5. Enhanced data analytics

Operations research has long been a specialty area within industrial engineering. It involves the development and application of mathematical models that aim to describe and/or improve real or theoretical systems [1]. This generally involves mathematical optimization to support the decision-making process. For example, the case study provided by Drs. Berhan and Kitaw presents a classic application of linear programming. Subsequent chapters in this section note the development and usage of more sophisticated mathematical models and logic, and their leveraging via computer-based platforms. As data volume, variety and speed of updating increases to support increasingly more complex problems, this linkage of these sophisticated models and computer platforms has evolved into the field of data analytics [9]. Data analytics encompasses such enhanced areas as machine learning concepts, and predictive and prescriptive models.

6. Emergence of industry 4.0

The nexus of these three trends leads to the emergence of what has been termed “Industry 4.0”. As noted by Amaba et al. [10], “the terms “Industry 4.0” and “Manufacturing 4.0″ describe the fourth wave of the Industrial Revolution.” Each phase was driven by unique technological advances. Industry 1.0 was based on steam power to drive production machines. Industry 2.0 harnessed electricity, mass production and labor division.

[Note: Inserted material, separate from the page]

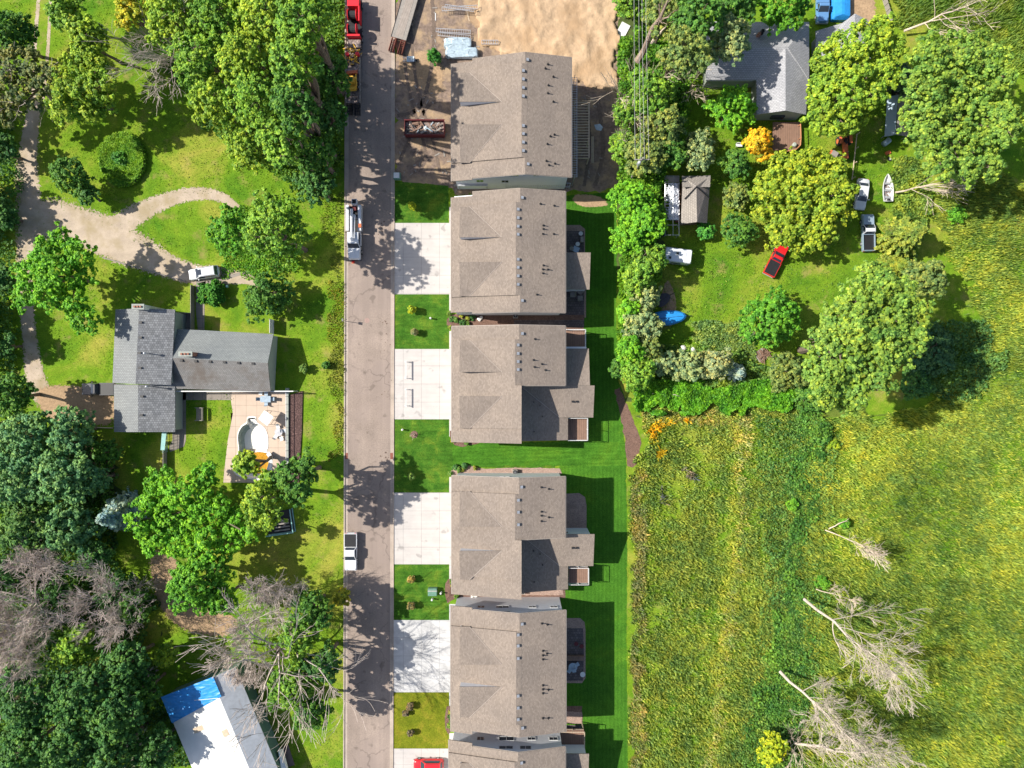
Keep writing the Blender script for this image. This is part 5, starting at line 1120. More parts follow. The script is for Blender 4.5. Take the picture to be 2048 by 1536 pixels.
sc=empty('scrap_pile',G(706,118,.75),0,'tangle of pipes and yellow fittings at the front of the equipment trailer','scrap'); r3=random.Random(4); m=MB(); 
for i in range(40): a=(r3.uniform(-1,1),r3.uniform(-1.3,1.3),r3.uniform(.1,.7)); m.tube(a,(a[0]+r3.gauss(0,.5),a[1]+r3.gauss(0,.5),a[2]+r3.uniform(-.1,.3)),r3.uniform(.03,.1),n=5)
m.build('pipes',M['yellow'],sc,True); m=MB()
for i in range(30): m.cbox(r3.uniform(-1,1),r3.uniform(-1.3,1.3),.0,r3.uniform(.2,.6),r3.uniform(.1,.4),r3.uniform(.1,.4),r3.uniform(0,3))
m.build('boxes',M['junk'],sc,True)
dt=vroot('drill_rig',707,40,R(90),'red drilling rig with big cable reels at the top edge of the road','drill rig',2.0); m=MB(); m.box(-4.0,4,-1.05,1.05,.6,.9); m.build('chassis',M['black'],dt,True); wheels(dt,(-2.4,-1.4,3),1.1,.45,.3)
for x,y in ((.9,.2),(-1.4,.2)):
    m=MB(); m.tube((x,y-.7,1.8),(x,y-.62,1.8),.85,.85,18); m.tube((x,y+.62,1.8),(x,y+.7,1.8),.85,.85,18); rl_=m.build('reel',M['redm'],dt,True); MB().tube((x,y-.62,1.8),(x,y+.62,1.8),.6,.6,14).build('cable',M['rubber'],rl_,True)
MB().box(-.4,1.9,-1.05,-.85,.9,2.6).build('side_frame',M['redm'],dt,True); MB().box(-2.6,-2.3,-1,1,.9,2.2).build('crossbar',M['redm'],dt,True); MB().box(2.0,3.6,-.9,.9,.9,2.4).build('cab',M['redm'],dt,True)
m=MB(); m.box(-4.0,-2.8,-1,1,.9,1.4); m.build('tool_tray',M['junk'],dt,True)
# flatbed at the top of the lot
tr2=trailer(813,22,R(74),9.0,2.5,.85,'greywood','long old flatbed trailer with loading ramps at the top of the building lot',side=False)
m=MB()
for s in (-.75,.75):
    for i in range(9): m.cbox(-4.6-i*.24,s,.75-i*.07,.07,.7,.05)
    m.box(-6.7,-4.5,s-.37,s-.31,.1,.8); m.box(-6.7,-4.5,s+.31,s+.37,.1,.8)
m.build('ramp',MATS['rusty_iron'],tr2,True)
m=MB(); m.box(-4.2,4.2,-.62,.62,.851,.87); m.build('worn_planks',rowed('bleached_planks',(.27,.23,.2),1.2,-16,.3),tr2,True)
# dumpster
dp_=empty('dumpster',E(849,256,1.2),0,'maroon open dumpster full of building scrap in front of the newest house','dumpster'); dp_.location.z=0; m=MB(); a,b,c,d=-3.15,3.15,-1.15,1.15
m.box(a,b,c,d,.15,.25); m.box(a,b,c,c+.08,.25,1.5); m.box(a,b,d-.08,d,.25,1.5); m.box(a,a+.08,c+.08,d-.08,.25,1.5); m.box(b-.08,b,c+.08,d-.08,.25,1.5)
for i in range(8): m.box(a+.35+i*.8,a+.45+i*.8,c-.08,c-.002,.2,1.45)
m.box(a-.06,b+.06,c-.1,c+.02,1.501,1.6); m.box(a-.06,b+.06,d-.02,d+.1,1.501,1.6); m.build('bin',M['mpaint'],dp_,True); m=MB(); m.box(a+.08,b-.08,c+.08,d-.08,.25,.9); m.build('fill',M['junk'],dp_,True)
for nm,mt,n in (('plank','wood',26),('cardboard','greywood',8),('foam_board','white',5),('bag','wrap',6),('pipe','black',10)):
    m=MB()
    for i in range(n): m.cbox(r3.uniform(a+.6,b-.6),r3.uniform(c+.35,d-.35),r3.uniform(.88,1.3),r3.uniform(.3,1.4),r3.uniform(.08,.3),.05,r3.uniform(0,3.1))
    m.build(nm,M[mt],dp_,True)
# ladders, wrapped windows, racks
ladder((884,18),(955,14),1.0,.6,'upper long ladder lying on trestles at the top of the lot'); ladder((890,12),(948,20),1.3,.5,'second ladder crossed over the upper long ladder')
ladder((872,60),(941,64),.5,.55,'wide aluminium ladder above the plastic wrapped stacks'); ladder((876,68),(941,74),.4,.5,'narrow aluminium ladder just above the plastic wrapped stacks')
def wrapped(x,y,w_,d_,h,label,seed):
    rg=np.random.default_rng(seed); rings=[]; c=G(x,y)
    for z,k in ((0,1.0),(h*.5,1.02),(h*.9,.98),(h,.9)):
        rings.append([(c.x+math.copysign(abs(math.cos(t))**.35,math.cos(t))*w_/2*k+rg.normal(0,.06),c.y+math.copysign(abs(math.sin(t))**.35,math.sin(t))*d_/2*k+rg.normal(0,.05),z+rg.normal(0,.03)) for t in [i*6.283/28 for i in range(28)]])
    rings.append([(c.x+(p[0]-c.x)*.5,c.y+(p[1]-c.y)*.5,h+.04+rg.normal(0,.05)) for p in rings[-1]]); tag(MB().loft(rings).build('wrapped_stack',M['wrap'],smooth=False),label,'wrapped stack')
wrapped(916,90,4.3,1.7,.9,'upper pale blue plastic wrapped stack beside the newest house',2); wrapped(924,109,5.2,1.6,.9,'lower pale blue plastic wrapped stack touching the newest house roof',5)
def rack(x,y,l,w_,label):
    c=G(x,y); r=empty('work_rack',c,0,label,'rack'); m=MB()
    for s in (-1,1): m.box(-l/2,l/2,s*w_/2-.04,s*w_/2+.04,.7,.8)
    k=int(l/.35)
    for i in range(k+1): m.box(-l/2+i*l/k-.03,-l/2+i*l/k+.03,-w_/2,w_/2,.72,.78)
    m.build('top',M['alu'],r,True); m=MB()
    for s in (-1,1):
        for u in (-1,1): m.tube((s*l/2*.9,u*w_/2,0),(s*l/2*.9,u*w_/2,.7),.04)
    m.build('leg',M['lumber'],r,True)
rack(980,89,2.6,.6,'pale slatted work rack on the sand behind the wrapped stacks'); 
tag(MB().cbox(*G(871,34),.12,1.2,.08,0).build('board',M['white']),'short white board on the dark dirt left of the ladders','board')
tag(MB().cbox(*G(936,32),.14,1.7,.08,.25).build('board',M['lumber']),'pale board leaning toward the ladders at the top of the lot','board')
wt=empty('wheelbarrow',G(822,122,0),0,'pale blue wheelbarrow standing on the lot','wheelbarrow'); MB().loft([rr(-.35,.35,.3,.1,.3),rr(-.6,.6,.45,.15,.7)],True,False).build('tray',M['binp'],wt,True); m=MB()
for s in (-.3,.3): m.tube((-1.2,s,.65),(.8,s*.4,.25),.04)
m.build('handle',M['alu'],wt,True); MB().tube((.85,-.06,.2),(.85,.06,.2),.2,.2,12).build('wheel',M['rubber'],wt,True)
tb=empty('utility_box',G(796,354,0),0,'green and white utility box by the kerb at the foot of the building lot','utility box'); MB().box(-.6,.5,-.55,.5,0,.8).build('case',M['box'],tb,True); MB().box(-.55,.35,-.4,.45,.8,.86).build('lid',M['white'],tb,True)
tb=empty('utility_box',G(866,1181,0),0,'green utility box on the front lawn beside a small white pipe','utility box'); MB().box(-.7,.7,-.6,.6,0,1.0).build('case',M['box'],tb,True,bevel=.04); MB().box(-.72,.72,.1,.3,1.002,1.05).build('lid',M['concrete'],tb,True)
for (x,y,l) in ((882.5,1184,'short white utility post beside the green box'),(865,1197,'low white pipe on the lawn below the green box'),(862,637,'small pale post on the second front lawn'),(806,859,'white mailbox post on the lawn under the double barrier driveway')):
    p=empty('utility_post',G(x,y),0,l,'post'); MB().tube((0,0,0),(0,0,.85),.14,.12,10).build('tube',M['white'],p,True); MB().tube((0,0,.85),(0,0,.92),.16,.08,10).build('cap',M['white'],p,True)
for (x,y,l) in ((814,740,'white barrier frame on the upper half of the second driveway'),(814,795,'white barrier frame on the lower half of the second driveway')):
    p=empty('barrier',G(x,y,.03),0,l,'barrier'); MB().box(-.04,.04,-1.5,1.5,.75,.95).build('rail',M['white'],p,True); m=MB()
    for s in (-1.3,1.3): m.tube((-.35,s,0),(0,s,.9),.04); m.tube((.35,s,0),(0,s,.9),.04)
    m.build('leg',M['white'],p,True)
sp=empty('street_sign',G(692,642.5),0,'thin sign post on the left kerb casting a line across the road','sign'); MB().tube((0,0,0),(0,0,2.4),.05,.05,6).build('post',M['steel'],sp,True); MB().box(-.02,.02,-.22,.22,1.9,2.5).build('panel',M['alu'],sp,True)
# utility pole and wires
up=empty('utility_pole',E(1262,357,1),0,'grey utility pole with a white transformer at the lower end of the power lines','utility pole'); up.location.z=0; b=Vector((up.location.x,up.location.y,0))
tz=11.0; 
MB().tube((b.x,b.y,-.1),(b.x,b.y,tz),.17,.12,8).build('pole',M['greywood'],up); MB().box(b.x-1.1,b.x+1.1,b.y-.06,b.y+.06,tz-.9,tz-.75).build('crossarm',M['greywood'],up); MB().tube((b.x-.3,b.y-.3,tz-2.0),(b.x-.3,b.y-.3,tz-1.1),.28,.28,12).ball((b.x-.3,b.y-.3,tz-1.1),.27).build('transformer',M['alu'],up)
m=MB(); 
for i,k in enumerate((-1.0,-.2,.35,1.0)):
    pr=None
    for s in range(13):
        t=s/12; y=b.y+t*60; x=b.x+k*(1-.35*t)-.3*t; z=tz-.75+(-2.2*4*t*(1-t)*.5); q=Vector((x,y,z))
        if pr: m.tube(pr,q,.03,.03,4)
        pr=q
m.build('wire',M['wiring'],up)
wp=empty('discarded_sheet',G(1245,62),R(-28),'white panel lying at the edge of the sand by the hedge','sheet'); MB().box(-.75,.75,-1.25,1.25,.05,.14).build('sheet',M['white'],wp,True); MB().box(-.8,.4,-1.7,-1.1,.0,.04).build('wrap',M['wrap'],wp,True)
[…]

Industry 3.0 was driven by “computer automation and the use of electronics and IT to further automate production with robotic machines that augmented or replaced operators” [10].

The rise of Industry 4.0 is achieved by integrating digital systems with physical systems (i.e. a cyber physical integration) across the value chain to achieve intelligent manufacturing operations, otherwise known as “the smart factory.” Technologies supporting Industry 4.0 include [11]:

• Artificial intelligence and machine learning

• Internet of Things

• Additive manufacturing

• Cloud computing

• Big data analytics

An internet-of-things (IoT) enabled device, broadly defined, is a device connected to the internet, allowing users to access its data and to control its functions remotely [10]. For example, in manufacturing systems, data can be collected from all of the factory workstations to make system operations transparent and enable smart operation decisions to improve various key performance measures [11]. With IoT, a large amount of data from multiple similar subjects/devices/machines are available in real time. The dimension and volume of the data collected is often very large and contains data of different and diverse types. These features set forth the need to rethink many traditional predictive and prescriptive methods to adapt to the unique data features collected, and real-time predictions and decisions often at very high frequencies [12].

7. Summary

For over a century, industrial engineering has arguably been responsible for much of the economic progress in the manufacturing and service industries. Industrial engineering serves people and can lead all workers to improved productivity and to a higher standard of living. The needs for change and continuous improvement are too important, and there is no other profession with the breadth of industrial engineering available to meet them. Of particular importance is the range of directions which the profession can follow. Many threads about the future have been woven into this chapter. Subsequent chapters in this book will illustrate the full range of industrial engineering possibilities.